The first thing to consider is data and content as opposing forces. The power of narrative is undeniable, but if we consider that data is essentially a repository of stored facts and our brains are the most powerful computer on the planet, we can argue that data has always had an influence on the stories that we tell. Although our brain can process this data with ease, technology is still evolving and learning to interpret data in the same way to deliver stronger stories. The more powerful the technology, the better this process will get, and it is only by seamlessly merging creativity and science that we can we truly create meaningful, tailored content that will speak truthfully to audiences.

Mike Cooper recently highlighted at Cannes that finely tuned data and tech are certainly a part of optimizing campaign performance, however, the real transformational drivers of ROI are creativity and innovation. The key is to find a way of using data as the platform to successfully unlock this potential.

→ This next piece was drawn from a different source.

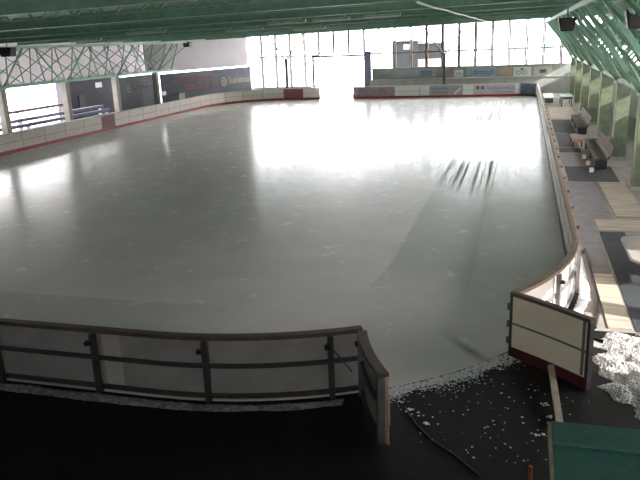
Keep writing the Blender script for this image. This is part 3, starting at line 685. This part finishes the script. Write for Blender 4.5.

To create powerful and human content by permeating data with emotion, or that ‘gut-feeling’, we can turn it into something much more. If we were able to improve our data interpretation and use it to trigger these gut emotions, we could move forward to telling data-informed stories, rather than data-driven ones. Fluently reading data will allow us to draw out meaningful insights and combine them with human emotional input, to create the kind of substance required for high-quality content. Keep in mind that the science behind creating good content is harnessing relevant data in such a way that it provides the best possible springboard for ideation.

Think, for instance, how content giants such as the BBC have turned to partners like Parrot Analytics to gather data about what people want to see next. By being informed in this way, they can create relevant and meaningful content in response. We can’t rely on a single content team’s judgment on what may or may not resonate with audiences in the right way; it’s both unrealistic and unfair to levy this much responsibility on any given group.